Not sure, guess we will find out in 10000 years
Something fun to listen to while you wait
https://m.youtube.com/watch?v=yesyhQkYrQM
Confident that this is a lower standard than actually doing something like hanging your own carcass in midair over the dunes of Kill Devil Hills.
If true we are closer to war than ever before simply because the World with the UN as justification will demand to have that power given to it or they must fight to destroy the company, nation or peoples who hold that power....
All tech is a double-edged sword. Depends on the ends to which humans use it. Except that AI linked to quantum computers may be the genie that escapes from the bottle. Just make sure that we have our hands on the “kill switch”.
” Confident that this is a lower standard than actually doing something like hanging your own carcass in midair over the dunes of Kill Devil Hills.”
Using the aviation analogy... quantum computers are closer to Leonardo’s sketchbook than the Wright Flyer.
Quantum computer project #1: Have it tell us how to build a better one.
Amazing!
Wonder what kind of ‘rituals’ the engineers at google dabble in that they are so obsessed with controlling everything?
God still laughs at their ‘technology’.
In the mid '70's my brother bought a computer for Monsanto that required a heavy duty AC in it's dedicated room and had about as much capability as a Tandy (Radio Shack) laptop that he bought for his daughter in the early 90's. We will all have quantum watches by 2030!
I'm going to skip all that mess and start developing sputum computing... Will be far more flexible and powerful on the gonad-computing scale...
Will title the grant request as "Project To Reduce Whiteness And Expand Diversity In Computing Technologies"... Now have to figure out how to efficiently spend millions and millions of untraceable dollars....
Is that not Mark Zuckerberg? What is he doing on a Google thread?
The Chinese had a two year window of opportunity based upon a peak of strength and readiness. They are being countered by game theorist to achieve a strategic stalemate.
From the Chinese vantage point, it appeared there was a good possibility to win without unlimited confrontation. They cannot accept not-winning, cannot contradict the long-strategy position formulated by their senior party members.
We on the other hand, are not playing our hand toward achieving what they envision as a win. Skewed age/sex demographics have longer term consequences. Their slide will quietly gain momentum.
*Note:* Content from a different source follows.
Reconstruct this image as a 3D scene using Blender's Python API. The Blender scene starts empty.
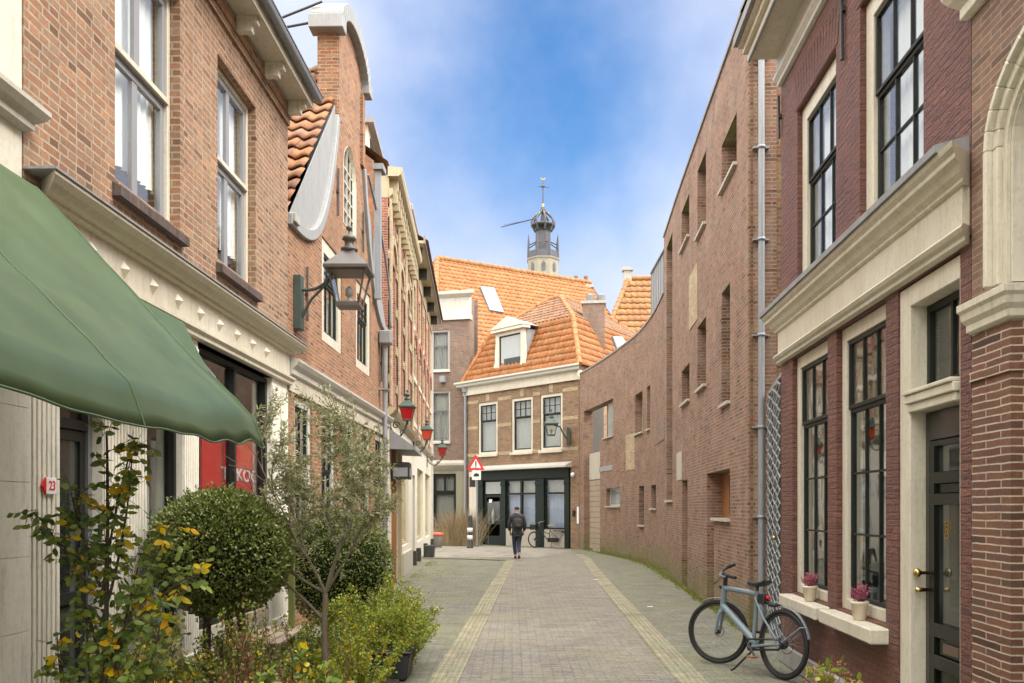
SKY_SAT = 1.34; SKY_VAL = 1.06; CLOUD_NEAR = (4.3, 4.7, 5.9); CLOUD_FAR = (34, 33.2, 31.6); SUN = 1.9; EXPO = .98
import bpy, bmesh, math, random
from mathutils import Vector, Matrix, noise
random.seed(11)
R = math.radians
H = 1.7; FP = 900.0; CX = 512.0; HY = 508.0
scene = bpy.context.scene
C = scene.collection

# ------------------------------------------------------------------ materials
def new_mat(name):
    m = bpy.data.materials.new(name); m.use_nodes = True
    nt = m.node_tree; nt.nodes.clear()
    out = nt.nodes.new('ShaderNodeOutputMaterial')
    b = nt.nodes.new('ShaderNodeBsdfPrincipled')
    nt.links.new(b.outputs[0], out.inputs[0])
    return m, nt, b, out

def nd(nt, t, **k):
    n = nt.nodes.new(t)
    for a, v in k.items(): setattr(n, a, v)
    return n

def mixc(nt, fac, a, b, mode='MIX'):
    n = nt.nodes.new('ShaderNodeMix'); n.data_type = 'RGBA'; n.blend_type = mode
    for sock, val in ((n.inputs[0], fac), (n.inputs[6], a), (n.inputs[7], b)):
        if hasattr(val, 'links') or hasattr(val, 'is_linked'): nt.links.new(val, sock)
        elif isinstance(val, (int, float)): sock.default_value = val
        else: sock.default_value = (val[0], val[1], val[2], 1)
    return n.outputs[2]

def ramp(nt, fac, stops):
    n = nt.nodes.new('ShaderNodeValToRGB'); el = n.color_ramp.elements
    while len(el) < len(stops): el.new(.5)
    for e, (p, c) in zip(el, stops):
        e.position = p; e.color = (c, c, c, 1) if isinstance(c, (int, float)) else (*c, 1)
    nt.links.new(fac, n.inputs[0]); return n.outputs[0]

def noise_tex(nt, co, scale, detail=4, rough=.55, dim='3D'):
    n = nd(nt, 'ShaderNodeTexNoise'); n.inputs['Scale'].default_value = scale
    n.inputs['Detail'].default_value = detail; n.inputs['Roughness'].default_value = rough
    if co is not None: nt.links.new(co, n.inputs['Vector'])
    return n.outputs[0]

def bump(nt, b, h, strength=.3, dist=.01, normal=None):
    n = nd(nt, 'ShaderNodeBump'); n.inputs['Strength'].default_value = strength
    n.inputs['Distance'].default_value = dist; nt.links.new(h, n.inputs['Height'])
    if normal is not None: nt.links.new(normal, n.inputs['Normal'])
    if b is not None: nt.links.new(n.outputs[0], b.inputs['Normal'])
    return n.outputs[0]

def paint(name, col, rough=.5, dirt=.18, dirtcol=None, scale=3, bmp=.15, metal=0, spec=.5, streak=True):
    m, nt, b, o = new_mat(name)
    tc = nd(nt, 'ShaderNodeTexCoord'); co = tc.outputs['Object']
    if streak:
        mp = nd(nt, 'ShaderNodeMapping'); mp.inputs['Scale'].default_value = (1, 1, .35)
        nt.links.new(co, mp.inputs[0]); co2 = mp.outputs[0]
    else: co2 = co
    f = noise_tex(nt, co2, scale, 6, .65)
    f = ramp(nt, f, [(.35, 0), (.75, 1)])
    dc = dirtcol or [c * (1 - .55) for c in col]
    mm = nd(nt, 'ShaderNodeMath', operation='MULTIPLY'); nt.links.new(f, mm.inputs[0]); mm.inputs[1].default_value = dirt
    pc_ = mixc(nt, mm.outputs[0], col, dc)
    if streak and dirt >= .25 and bmp:
        mp2 = nd(nt, 'ShaderNodeMapping'); mp2.inputs['Scale'].default_value = (1, 1, .12); nt.links.new(co, mp2.inputs[0])
        s2_ = ramp(nt, noise_tex(nt, mp2.outputs[0], scale * 7, 6, .75), [(.50, 1), (.74, .70)]); s3_ = ramp(nt, noise_tex(nt, co, scale * 9, 6, .8), [(.34, .84), (.5, 1)])
        pc_ = mixc(nt, 1.0, mixc(nt, 1.0, pc_, s2_, 'MULTIPLY'), s3_, 'MULTIPLY')
    nt.links.new(pc_, b.inputs['Base Color'])
    b.inputs['Roughness'].default_value = rough; b.inputs['Metallic'].default_value = metal
    b.inputs['Specular IOR Level'].default_value = spec
    if bmp: bump(nt, b, noise_tex(nt, co, scale * 14, 3), bmp, .004)
    return m

def brick(name, c1, c2, mortar, bw=.21, rh=.058, ms=.009, dark=.35, bstr=.6, moss=None, tone=None, msm=.15, offset=.5, patch=None, bloom=None, squash=None, third=None):
    m, nt, b, o = new_mat(name)
    uv = nd(nt, 'ShaderNodeUVMap'); co = uv.outputs[0]
    # slight waviness of the courses
    nz = nd(nt, 'ShaderNodeTexNoise'); nz.inputs['Scale'].default_value = 7; nt.links.new(co, nz.inputs['Vector'])
    sub = nd(nt, 'ShaderNodeVectorMath', operation='SUBTRACT'); nt.links.new(nz.outputs[1], sub.inputs[0]); sub.inputs[1].default_value = (.5, .5, .5)
    sc = nd(nt, 'ShaderNodeVectorMath', operation='SCALE'); nt.links.new(sub.outputs[0], sc.inputs[0]); sc.inputs['Scale'].default_value = .012
    ad = nd(nt, 'ShaderNodeVectorMath', operation='ADD'); nt.links.new(co, ad.inputs[0]); nt.links.new(sc.outputs[0], ad.inputs[1])
    bt = nd(nt, 'ShaderNodeTexBrick'); nt.links.new(ad.outputs[0], bt.inputs['Vector'])
    bt.inputs['Scale'].default_value = 1; bt.inputs['Brick Width'].default_value = bw; bt.inputs['Row Height'].default_value = rh
    bt.inputs['Mortar Size'].default_value = ms; bt.inputs['Mortar Smooth'].default_value = msm; bt.offset = offset
    if squash: bt.squash = squash; bt.squash_frequency = 2
    bt.inputs['Color1'].default_value = (0, 0, 0, 1); bt.inputs['Color2'].default_value = (1, 1, 1, 1); bt.inputs['Mortar'].default_value = (.5, .5, .5, 1)
    rv = bt.outputs['Color']
    stops = [(0, [x * (1 - dark) for x in c2]), (.14, c2), (.35, c1), (.55, [c2[0] * .9, c2[1] * 1.05, c2[2] * 1.15]), (.72, third or c1), (.86, c2), (1, [min(1, x * 1.22) for x in c1])]
    base = ramp(nt, rv, stops)
    big = ramp(nt, noise_tex(nt, co, .7, 5, .6), [(.3, 0), (.7, 1)])
    base = mixc(nt, big, base, tone or (.82, .80, .80), 'MULTIPLY')
    fine = ramp(nt, noise_tex(nt, co, 38, 5, .8), [(.28, .55), (.5, .95), (.72, 1.22)])
    base = mixc(nt, 1.0, base, fine, 'MULTIPLY')
    if bloom:
        mpb = nd(nt, 'ShaderNodeMapping'); mpb.inputs['Scale'].default_value = (1, .75, 1); nt.links.new(co, mpb.inputs[0])
        bf = ramp(nt, noise_tex(nt, mpb.outputs[0], 2.0, 7, .75), [(.46, 0), (.68, .42)])
        db_ = ramp(nt, noise_tex(nt, mpb.outputs[0], 1.1, 6, .7), [(.36, .80), (.55, 1.03)]); base = mixc(nt, 1.0, base, db_, 'MULTIPLY'); base = mixc(nt, bf, base, bloom)
    if patch:
        pf = ramp(nt, noise_tex(nt, co, 2.2, 5, .7), [(.56, 0), (.68, .75)])
        base = mixc(nt, pf, base, patch)
    mort = mixc(nt, 1.0, mortar, ramp(nt, noise_tex(nt, co, 9, 5, .75), [(.3, .62), (.7, 1.12)]), 'MULTIPLY')
    col = mixc(nt, bt.outputs['Fac'], base, mort)
    col = mixc(nt, 1.0, col, ramp(nt, noise_tex(nt, co, 1.9, 6, .7), [(.32, .80), (.6, 1.04)]), 'MULTIPLY')
    if moss:
        sp = nd(nt, 'ShaderNodeSeparateXYZ'); nt.links.new(co, sp.inputs[0])
        hz = ramp(nt, sp.outputs[1], [(0, 1), (1, 0)])
        hz2 = nd(nt, 'ShaderNodeMapRange'); nt.links.new(sp.outputs[1], hz2.inputs[0])
        hz2.inputs[1].default_value = 0; hz2.inputs[2].default_value = moss[1]; hz2.inputs[3].default_value = 1; hz2.inputs[4].default_value = 0
        mf = nd(nt, 'ShaderNodeMath', operation='MULTIPLY'); nt.links.new(hz2.outputs[0], mf.inputs[0])
        nt.links.new(ramp(nt, noise_tex(nt, co, 3.5, 5, .7), [(.35, 0), (.6, 1)]), mf.inputs[1])
        col = mixc(nt, mf.outputs[0], col, moss[0])
    nt.links.new(col, b.inputs['Base Color'])
    b.inputs['Roughness'].default_value = .88
    inv = nd(nt, 'ShaderNodeMath', operation='SUBTRACT'); inv.inputs[0].default_value = 1; nt.links.new(bt.outputs['Fac'], inv.inputs[1])
    add = nd(nt, 'ShaderNodeMath', operation='MULTIPLY_ADD'); nt.links.new(noise_tex(nt, co, 60, 3, .7), add.inputs[0]); add.inputs[1].default_value = .35
    nt.links.new(inv.outputs[0], add.inputs[2])
    bump(nt, b, add.outputs[0], bstr, .006)
    return m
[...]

https://www.youtube.com/watch?v=yIRT6xRQkf8
Contrary to what most economists and analysts tell us, a large population, or even a growing population, might be more harmful than beneficial in the new age of AI and robots. Indeed, if you're a military analyst you might come to regard a huge population mass of like 1.4 billion to be a burden rather than a strategic advantage. What a huge target! How do you feed it, how do you control it, what happens when he gets out of control?
If we want to talk about national wealth, much depends on how we define it but if we define it as the mass of goods divided by the number of supplicants for those goods we begin to ask, if our GNP is produced by artificial intelligence and robots, do we need more than a billion people to increase production? If we are dividing the sum of production by the population, would not a more manageable population make us richer rather than poorer?
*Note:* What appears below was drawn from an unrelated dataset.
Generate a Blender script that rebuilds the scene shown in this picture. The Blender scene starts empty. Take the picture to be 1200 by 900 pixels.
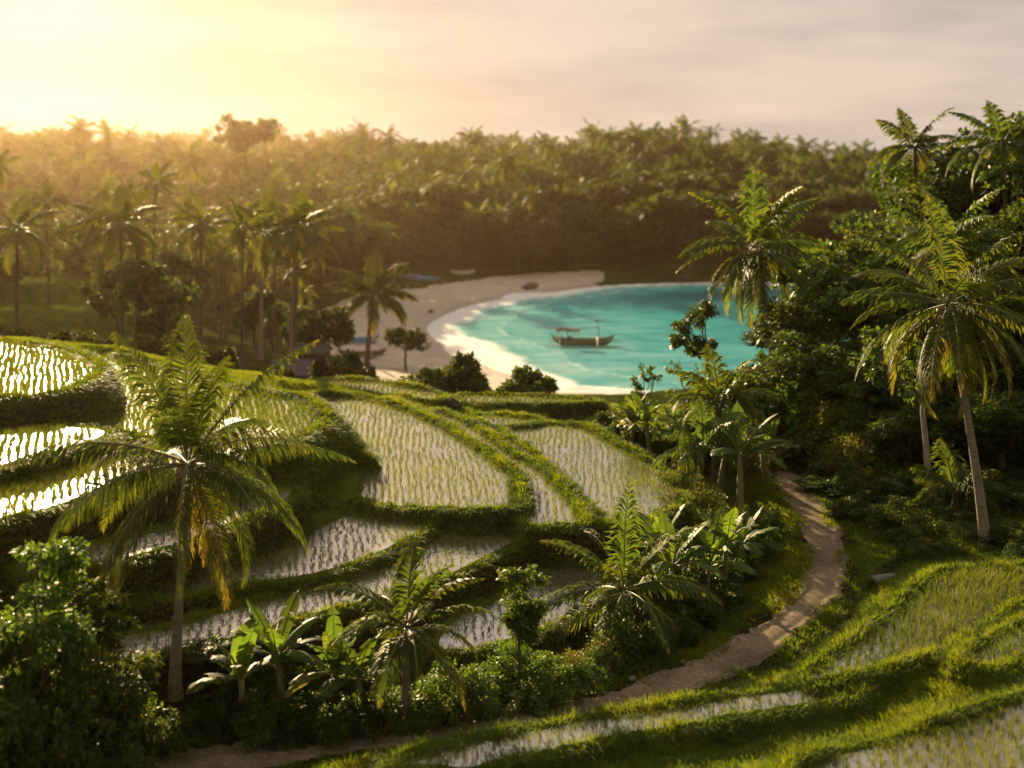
import bpy, math, random
import numpy as np
from mathutils import Vector
R = math.radians
SC = bpy.context.scene
COL = SC.collection

# ------------------------------------------------------------------ camera, world, sun, exposure
F, HV, CZ = 1448.0, 190.0, 25.0            # focal length in photo pixels, horizon row, eye height above the sea
SUN_EL, SUN_AZ = 15.0, -21.0               # degrees; azimuth from +Y, negative = left
cd = bpy.data.cameras.new('camera')
cam = bpy.data.objects.new('camera', cd); COL.objects.link(cam)
cam.location = (0, 0, CZ); cam.rotation_euler = (R(90), 0, 0)
cd.sensor_width = 36; cd.lens = 36 * F / 1200; cd.shift_y = -(450 - HV) / 1200
cd.clip_start = 0.3; cd.clip_end = 9000
cd.dof.use_dof = True; cd.dof.focus_distance = 36; cd.dof.aperture_fstop = cd.lens / 1000 / 0.115
SC.camera = cam

world = bpy.data.worlds.new('World'); SC.world = world; world.use_nodes = True
nt = world.node_tree; N = nt.nodes; L = nt.links
for n in list(N): N.remove(n)
sky = N.new('ShaderNodeTexSky'); sky.sky_type = 'NISHITA'; sky.sun_disc = False
sky.sun_elevation = R(SUN_EL); sky.sun_rotation = R(SUN_AZ)
sky.air_density = 1.3; sky.dust_density = 2.5; sky.ozone_density = 1.0; sky.altitude = 20
bg = N.new('ShaderNodeBackground'); bg.inputs['Strength'].default_value = 0.05
out = N.new('ShaderNodeOutputWorld')
# thin high cloud: streaks that scatter the sky light, laid out on the direction of view
tc = N.new('ShaderNodeTexCoord')
mp = N.new('ShaderNodeMapping'); mp.inputs['Scale'].default_value = (1.6, 1.6, 9.0); mp.inputs['Rotation'].default_value = (0.05, 0.09, 0.3)
cn = N.new('ShaderNodeTexNoise'); cn.inputs['Scale'].default_value = 2.2; cn.inputs['Detail'].default_value = 6; cn.inputs['Roughness'].default_value = 0.55
cr = N.new('ShaderNodeValToRGB'); cr.color_ramp.elements[0].position = 0.36; cr.color_ramp.elements[1].position = 0.72
cr.color_ramp.elements[0].color = (0.992, 0.992, 0.992, 1); cr.color_ramp.elements[1].color = (0.997, 0.997, 0.997, 1)
hs = N.new('ShaderNodeHueSaturation'); hs.inputs['Saturation'].default_value = 0.55
mx = N.new('ShaderNodeMix'); mx.data_type = 'RGBA'
cr2 = N.new('ShaderNodeValToRGB'); cr2.color_ramp.elements[0].position = 0.40; cr2.color_ramp.elements[1].position = 0.60
cr2.color_ramp.elements[0].color = (0.46, 0.41, 0.375, 1); cr2.color_ramp.elements[1].color = (0.66, 0.56, 0.465, 1)
cm = N.new('ShaderNodeMix'); cm.data_type = 'RGBA'; cm.blend_type = 'MULTIPLY'; cm.inputs['Factor'].default_value = 1; cm.inputs['B'].default_value = (8, 8, 8, 1)
L.new(cn.outputs['Fac'], cr2.inputs['Fac']); L.new(cr2.outputs['Color'], cm.inputs['A']); L.new(cm.outputs['Result'], mx.inputs['B'])
L.new(tc.outputs['Generated'], mp.inputs['Vector']); L.new(mp.outputs['Vector'], cn.inputs['Vector'])
L.new(cn.outputs['Fac'], cr.inputs['Fac']); L.new(cr.outputs['Color'], mx.inputs['Factor'])
L.new(sky.outputs['Color'], mx.inputs['A'])
L.new(mx.outputs['Result'], bg.inputs['Color']); L.new(bg.outputs['Background'], out.inputs['Surface'])

sd = bpy.data.lights.new('sun', 'SUN'); sd.energy = 5.0; sd.angle = R(0.8); sd.color = (1.0, 0.74, 0.41)
so = bpy.data.objects.new('sun', sd); COL.objects.link(so)
sdir = Vector((math.sin(R(SUN_AZ)) * math.cos(R(SUN_EL)), math.cos(R(SUN_AZ)) * math.cos(R(SUN_EL)), math.sin(R(SUN_EL))))
so.rotation_euler = sdir.to_track_quat('Z', 'Y').to_euler()

SC.view_settings.view_transform = 'Standard'; SC.view_settings.look = 'None'
SC.view_settings.gamma = 1; SC.view_settings.use_curve_mapping = False
SC.view_settings.exposure = 1.5
SC.render.engine = 'CYCLES'
cy = SC.cycles
cy.use_denoising = True; cy.use_adaptive_sampling = True; cy.adaptive_threshold = 0.02
cy.max_bounces = 6; cy.diffuse_bounces = 2; cy.glossy_bounces = 2; cy.transmission_bounces = 3; cy.volume_bounces = 0
cy.transparent_max_bounces = 4; cy.sample_clamp_indirect = 4; cy.caustics_reflective = False; cy.caustics_refractive = False

# ------------------------------------------------------------------ helpers
def tag(o, label=None, cat=None, group=None, kind=None):
    if label: o['label'] = label
    if cat: o['category'] = cat
    if group: o['group'] = group
    if kind: o['kind'] = kind
    return o

def nrm(a):
    a = np.asarray(a, float)
    return a / (np.linalg.norm(a, axis=-1, keepdims=True) + 1e-9)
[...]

If we are entering a technological age in which wealth at the level of conception is done by a very few brilliant human minds while the bulk of production is done by smart machines, how do we distribute the wealth? If we don't distribute the wealth, do we risk revolution? If we do distribute the wealth will we certainly kill off incentive?
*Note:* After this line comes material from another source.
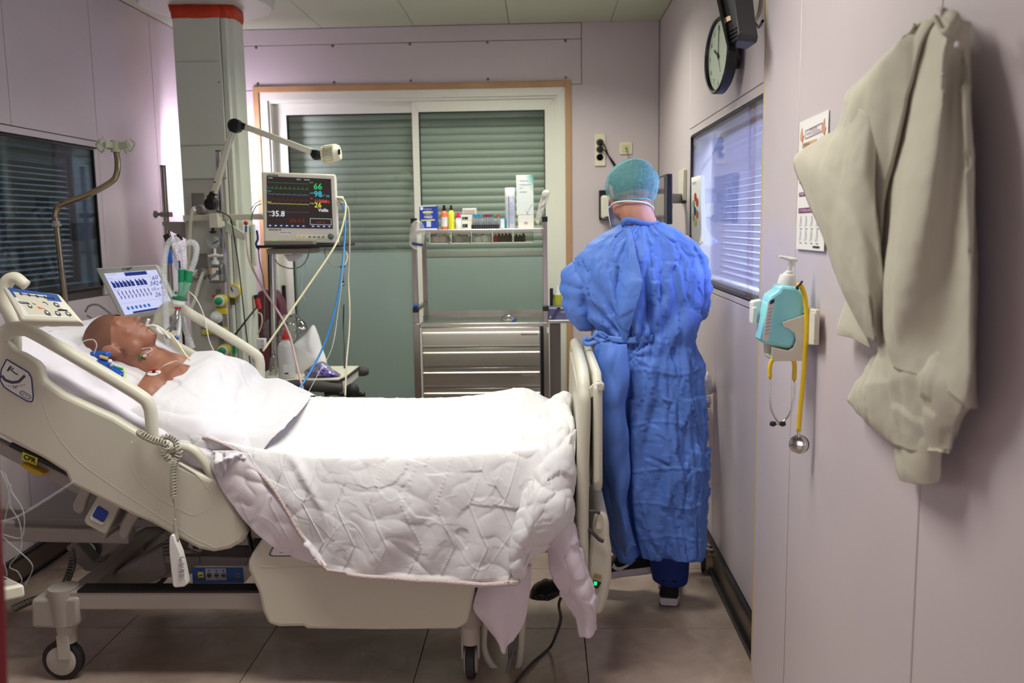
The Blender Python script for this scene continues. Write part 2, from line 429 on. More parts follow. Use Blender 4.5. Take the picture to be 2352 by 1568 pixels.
for i in range(5):
    for z in (2.700-.002, 2.472):
        x = -1.833+.4965*i
        MB().lathe((x, YB+.001, z), (0, -1, 0), [(0, .009), (.003, .0085), (.005, .004), (.005, .0001)], 12).build('screw', mat('screw_steel', (120, 112, 100), .3, 1), bw)
# cables hide the corner strips
structure(MB().box(XR-.006, XR, YB-.006, YB, BBH, CEIL).build('trim_1', M_GREYP))
structure(MB().box(XL-.1, XR+.1, YF-.08, YF, 0, CEIL).build('wall_front', M_WALL))
# --- balcony door: beech surround, pvc frame, two sliding sashes, roller shutter outside
d1 = sroot('window_1')
t_ = .036
MB().box(DX0-.0, DX0+t_, YB-.018, YB+.02, 0, DZ1).build('trim_board', M_ORANGE, d1, bevel=.002)
MB().box(DX1-t_, DX1, YB-.018, YB+.02, 0, DZ1).build('trim_board', M_ORANGE, d1, bevel=.002)
MB().box(DX0+t_, DX1-t_, YB-.018, YB+.02, DZ1-t_, DZ1).build('trim_board', M_ORANGE, d1, bevel=.002)
fx0, fx1, fz1 = DX0+t_, DX1-t_, DZ1-t_
def profile_frame(name, x0, x1, z0, z1, w_, y0, y1, mm, parent, wl_=None, wr_=None, wb=None, wt=None):
    wl_ = wl_ or w_; wr_ = wr_ or w_; wb = wb if wb is not None else w_; wt = wt or w_
    mb = MB(); 
    mb.prism([(x0, y0, z0), (x0+wl_, y0, z0+wb), (x0+wl_, y0, z1-wt), (x0, y0, z1)], (0, y1-y0, 0))
    mb.prism([(x1, y0, z0), (x1, y0, z1), (x1-wr_, y0, z1-wt), (x1-wr_, y0, z0+wb)], (0, y1-y0, 0))
    mb.prism([(x0, y0, z1), (x0+wl_, y0, z1-wt), (x1-wr_, y0, z1-wt), (x1, y0, z1)], (0, y1-y0, 0))
    if wb: mb.prism([(x0, y0, z0), (x1, y0, z0), (x1-wr_, y0, z0+wb), (x0+wl_, y0, z0+wb)], (0, y1-y0, 0))
    return mb.build(name, mm, parent, bevel=.002, smooth=False)
profile_frame('frame', fx0, fx1, .0, fz1, .052, YB-.005, YB+.16, M_PVC, d1, wb=.03)
profile_frame('frame_step', fx0+.045, fx1-.045, .03, fz1-.045, .022, YB+.012, YB+.16, M_PVC, d1, wb=.02)
# left sash (rear track), right sash (front track)
sl0, sl1 = fx0+.058, -.805; sr0, sr1 = -.845, fx1-.058
def sash(x0, x1, g0, g1, z0, z1, gz0, gz1, y):
    s_ = profile_frame('sash', x0, x1, z0, z1, .09, y, y+.04, M_PVC, d1, wl_=g0-x0, wr_=x1-g1, wb=gz0-z0, wt=z1-gz1)
    profile_frame('seal', g0-.001, g1+.001, gz0-.001, gz1+.001, .006, y-.002, y+.03, M_BLACK, s_)
    MB().box(g0, g1, y+.016, y+.022, gz0, gz1).build('glass_pane', M_GLASS, s_)
    return s_
sL = sash(sl0, sl1, -1.679, -.848, .03, 2.352, .14, 2.279, YB+.075)
sR = sash(sr0, sr1, -.800, .016, .03, 2.352, .14, 2.277, YB+.03)
MB().box(at(653,680,Y=YB+.07).x-.012, at(653,680,Y=YB+.07).x+.012, YB+.06, YB+.076, at(653,705,Y=YB+.07).z, at(653,655,Y=YB+.07).z).build('handle', M_BLACK, sL, bevel=.003)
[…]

It seems to me these questions become all the more intractable the more disparity between the elite and the consuming class is increased by virtue of size of population.
Most of the arguments in favor of large population, or more intelligently, of growing population, center on the need to create markets for consumption. In an age in which 3D printing is making us rethink the entire concept of economies of scale, should we not also rethink this maxim?
Finally, in Japan the age of robots may well make the geisha class redundant. Why not in China where there exists a disparity of number between the sexes?
Okay, perhaps that is taking this robot business too far.